Kara Sevda: Ey adalet nerdesin?
Eşli pişti mi oynasak? Zira duruma çok uyuyor şu anda...
Prusya Kralı Frederik, yeni sarayını yaptıracağı yerdeki değirmeni satın almak ister fakat değirmenci inatçıdır, tapulu malını bir türlü satmaz. Gücüne ve iktidarına güvenen kral, zorla da olsa değirmeni ele geçireceğini söylediğinde ise değirmenci o meşhur sözü söyler; Berlin’de hakimler var! Adalet ve adalete inanç deyince akla ilk gelen deyimlerdendir bu söz. Adaletin, mutlak iktidarın karşısında, çay toplamak için bile, eğilip bükülmeyecek, kraldan daha güçlü ve ona karşı bile haklıyı savunacak bir olgu olduğuna inancın bir ifadesidir. Kimisi bunun bir şehir efsanesi olduğunu söylese de, farketmez. Bence yine de güzel bir isyandır.

Bizde ise adalete dair en veciz söz şudur; “Adalet, ülkemizde yalnızca bir kadın ismidir.” Halbuki ne çok ihtiyaç duyarız; gerçeğin ortaya çıkması, hakkın yerini bulması, suçlunun cezalandırılması ve içimizin soğuması için… En çok da kurbanlar ihtiyaç duyar aslında. Çünkü “kurban seçilenlerin”, “kurbanlık koyun” olarak yetiştirilenlerin ve “kurban edilenlerin” elindeki tek güç “tarafsız adalet”tir.
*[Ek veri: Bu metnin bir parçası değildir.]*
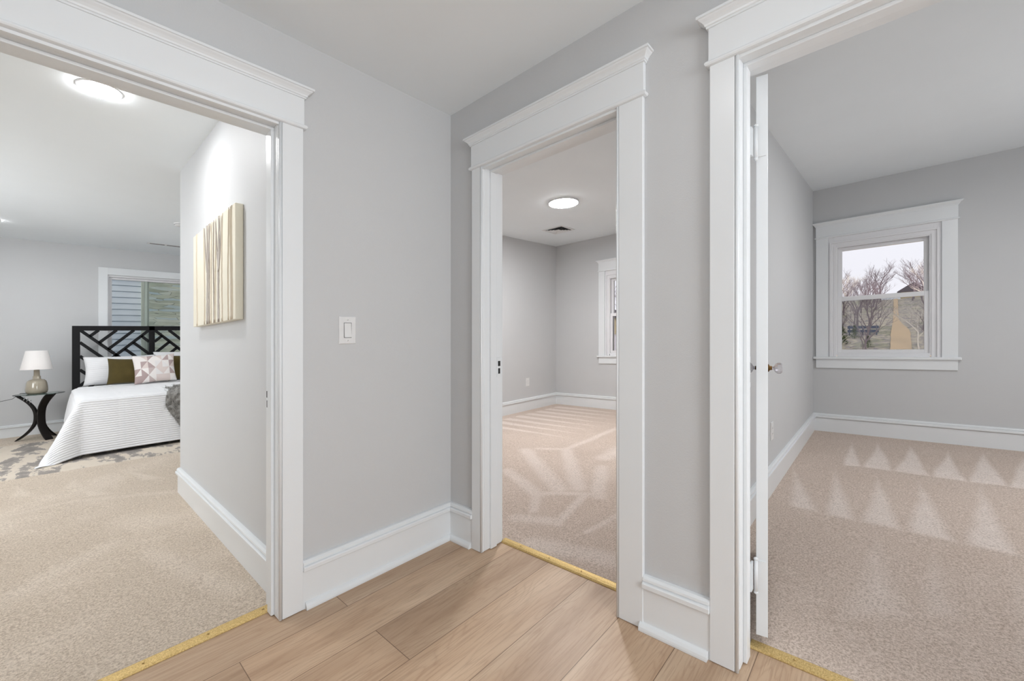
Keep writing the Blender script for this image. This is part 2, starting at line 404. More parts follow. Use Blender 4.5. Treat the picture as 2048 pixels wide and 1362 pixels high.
M['bark2'] = simple('pale_sycamore_bark', srgb(226, 220, 214), 0.95, 0, 0.1)
M['shingle'] = simple('dark_roof_shingles', srgb(78, 74, 84), 0.9, 0, 0.1)
M['house'] = simple('tan_house_siding', srgb(196, 182, 150), 0.8, 0, 0.2)
M['house2'] = simple('pale_lilac_siding', srgb(222, 220, 232), 0.8, 0, 0.2)
M['fence'] = simple('slate_blue_fence_paint', srgb(70, 82, 110), 0.8, 0, 0.2)
M['bush'] = simple('green_conifer', srgb(96, 116, 70), 0.95, 0, 0.1)

# ------------------------------------------------------------------ mesh collector (world coordinates; build() settles it on the house's level)
class MB:
    def __init__(s): s.v = []; s.f = []; s.sm = []; s.uv = None
    def add(s, verts, faces, smooth=False):
        o = len(s.v); s.v += [tuple(p) for p in verts]
        s.f += [tuple(i+o for i in f) for f in faces]; s.sm += [smooth]*len(faces)
        return s
    def box(s, x0, x1, y0, y1, z0, z1):
        x0, x1 = min(x0, x1), max(x0, x1); y0, y1 = min(y0, y1), max(y0, y1); z0, z1 = min(z0, z1), max(z0, z1)
        v = [(x, y, z) for z in (z0, z1) for y in (y0, y1) for x in (x0, x1)]
        return s.add(v, [(0,2,3,1), (4,5,7,6), (0,1,5,4), (2,6,7,3), (0,4,6,2), (1,3,7,5)])
    def rings(s, rs, cap=True, smooth=False, closed=True):
        n = len(rs[0]); v = [p for r in rs for p in r]; f = []
        for i in range(len(rs)-1):
            for j in range(n if closed else n-1):
                k = (j+1) % n
                f.append((i*n+j, i*n+k, (i+1)*n+k, (i+1)*n+j))
        if cap:
            f.append(tuple(reversed(range(n)))); f.append(tuple((len(rs)-1)*n+j for j in range(n)))
        return s.add(v, f, smooth)
    def lathe(s, cx, cy, prof, n=32, smooth=True, cap=True):
        rs = [[(cx + r*math.cos(2*math.pi*j/n), cy + r*math.sin(2*math.pi*j/n), z) for j in range(n)] for r, z in prof]
        return s.rings(rs, cap, smooth)
    def lathe_dir(s, o, d, prof, n=24, smooth=True):
        d = Vector(d).normalized(); a = d.orthogonal().normalized(); b = d.cross(a); o = Vector(o)
        rs = [[tuple(o + d*h + a*(r*math.cos(2*math.pi*j/n)) + b*(r*math.sin(2*math.pi*j/n))) for j in range(n)] for r, h in prof]
        return s.rings(rs, True, smooth)
    def tube(s, pts, rad, n=6, smooth=True):
        rs = []
        for i, p in enumerate(pts):
            p = Vector(p); a = Vector(pts[max(i-1, 0)]); c = Vector(pts[min(i+1, len(pts)-1)])
            d = (c-a).normalized(); u = d.orthogonal().normalized() if i == 0 else (u - d*u.dot(d)).normalized()
            w = d.cross(u); r = rad[i] if isinstance(rad, (list, tuple)) else rad
            rs.append([tuple(p + u*(r*math.cos(2*math.pi*j/n)) + w*(r*math.sin(2*math.pi*j/n))) for j in range(n)])
        return s.rings(rs, True, smooth)
    def grid(s, P, smooth=True):
        ni, nj = len(P), len(P[0]); v = [p for r in P for p in r]
        return s.add(v, [(i*nj+j, (i+1)*nj+j, (i+1)*nj+j+1, i*nj+j+1) for i in range(ni-1) for j in range(nj-1)], smooth)
    def build(s, name, mat, parent=None, level=True, bevel=0.0, origin=None, uvs=None):
        me = bpy.data.meshes.new(name)
        vs_ = [(x, y, z + (lev(x, y) if level else 0)) for x, y, z in s.v]
        if parent is not None: org = world_origin(parent)
        elif origin: org = Vector((origin[0], origin[1], origin[2] + (lev(origin[0], origin[1]) if level else 0)))
        else:
            xs = [p[0] for p in vs_]; ys = [p[1] for p in vs_]; zs = [p[2] for p in vs_]
            org = Vector(((min(xs)+max(xs))/2, (min(ys)+max(ys))/2, min(zs)))
        base = org
        me.from_pydata([tuple(Vector(p)-base) for p in vs_], [], s.f)
        for p, sm in zip(me.polygons, s.sm): p.use_smooth = sm
        if uvs:
            ul = me.uv_layers.new(name='UVMap')
            for l in me.loops: ul.data[l.index].uv = uvs[l.vertex_index]
        bm = bmesh.new(); bm.from_mesh(me); bmesh.ops.recalc_face_normals(bm, faces=bm.faces[:]); bm.to_mesh(me); bm.free()
        me.materials.append(M[mat] if isinstance(mat, str) else mat)
        o = bpy.data.objects.new(name, me); COL.objects.link(o)
        if parent is not None: o.parent = parent
        else: o.location = base
        if bevel:
            md = o.modifiers.new('bevel', 'BEVEL'); md.width = bevel; md.segments = 2; md.limit_method = 'ANGLE'; md.angle_limit = math.radians(40)
            md.harden_normals = False
        return o
def world_origin(o):
    p = Vector((0, 0, 0))
    while o is not None: p += Vector(o.location); o = o.parent
    return p
def struct(o): o['kind'] = 'structure'; return o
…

Haksızlığa uğramak insanın canını çok yakar. Bunun insanî rövanşını almak da adalete düşer. Bazen öyle şeyler oluyor ki, öyle şeyler görüyor ki insan bu kadarı da olmaz diyor. Ama o kadarı da oluyor! En yakınlarının haksız yargısına maruz kalmak mesela... Başlangıçta yine herkesin Kemal’e karşı cephe alması, “doğruyu” yaptığı için suçlanması bana Tarık’ı şikayet ettiği dönemleri hatırlattı. Üstelik bu sefer Nihan’ın desteği, “Doğru yapıyorsun!” yüreklendirmesi yoktu. Bu taarruzda yanındaki tek silah kalbinde taşıdığı intikam ateşiydi.


Ağız tadıyla bir adam öldürtmüyorsunuz insana yahu!

İntikam derken, Emir’inki gibi vahşi bir kötülük yapma hırsından bahsetmiyorum elbette. Bu konuda Nihan, acısı sebebiyle Kemal’e haksızlık yapıyor bence. Kemal’i bu yola sokan Nihan’ı özgürlüğüne ve kendine kavuşturma isteğiydi başta ama kendisinin de dediği gibi artık iş oraları çoktan aştı. Artık doğrudan, Emir Kozcuoğlu’nun etrafa, insanlara zarar vererek kurduğu düzeni yıkmak istiyor Kemal. Bu düzeni yıkmanın bir getirisi de Nihan’la birlikte olmak olabilir tabi, ama bu artık başat güç değil. Fakat tamamen göz ardı edildiğini de iddia edemeyiz. “Sana geri döneceğim.”e karşılık “Peki senin dönmeni istiyor muyum?” kapaksa, “Nefes aldığın sürece isteyeceksin.” duble kapaktır, çünkü gerçektir.;) Kemal’in bu söze karşılık verememesi de gerçekliğinden kaynaklanmaktadır. Kazımak istesen de, oymaya çalışsan da Nihan'ı silemezsin be Kemal!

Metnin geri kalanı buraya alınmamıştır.